5. Одна из многочисленных вотчин семьи Сафоновых.
6. Муж Варвары Ивановны Яков Алексеевич Потемкин – генерал-лейтенант, участник войны 1812 года, с 1914 года флигель-адъютант Александра I.
7. После ликвидации Сечи Запорожской и присоединения к России причерноморских степей весь этот обширный край получил название Новороссии. Сначала все земли Новороссии были казенными, но постепенно большая часть их была пожалована влиятельным лицам, а оставшиеся начали распродавать по цене, несколько большей, чем расходы по оформлению их отвода и оплате землемеров (по непроверенным данным, 50 копеек за десятину).
8. Здесь мемуаристка ошибается: бунчуки вязали из конских волос.
9. Около 10000 десятин (га) земли.
10. Пруды были искусственные, выкопаны по распоряжению Евтихия Ивановича пригнанными крестьянами.
11. «Мошка» происходит очевидно от «Мойша», сокращенного от еврейского имени Моисей.
12. В семье ее называли Дора, и, очевидно, полное настоящее имя ее было Доротея.
13. Согласно семейным преданиям, и Вяткин, и Сафонов были сторонниками Павла I и после его убийства им обоим был запрещен въезд в столицы.
14. Костомаров Николай Иванович (1817 – 1885), русский историк, среди работ которого были и посвященные народным традициям («Северорусские народоправства» и др.).
15. О судьбе сыновей ничего неизвестно.
16. Скорее всего, старый Сафонов вынудил свою воспитанницу на этот брак.
17. «Перекладные» – сменные лошади, предоставлявшиеся на специальных почтовых станциях путешествующим в своих экипажах.
18. Малый Фонтан – часть побережья в пригороде Одессы.

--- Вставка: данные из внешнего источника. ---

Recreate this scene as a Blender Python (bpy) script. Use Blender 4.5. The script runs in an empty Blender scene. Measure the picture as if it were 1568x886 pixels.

19. Дормез – дорожная карета, оборудованная откидными сидениями для спальных мест.
20. Картонаж – макет из бумаги.
21. Варвара Евтихиевна Сафонова, в замужестве графиня Стенбок-Фермор, и Екатерина Евтихиевна Сафонова, в замужестве Муравьева.

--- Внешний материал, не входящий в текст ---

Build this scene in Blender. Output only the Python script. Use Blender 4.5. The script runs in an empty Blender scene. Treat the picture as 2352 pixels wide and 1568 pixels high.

22. Александра Сергеевна Харжевская, в замужества княгиня Цицианова, брак с Волховским был, скорее всего, гражданским.
23. Один из крупных процессов над народовольцами состоялся в 1877–1878 гг.
24. Софья Феликсовна Волховская, актриса.
25. Джордж Кенан – американский журналист, посетивший Сибирь в 1885 – 1886 годах, опубликовал сначала серию статей, переработав их затем в книгу, которая после перевода на русский язык была издана в России в 1906 году.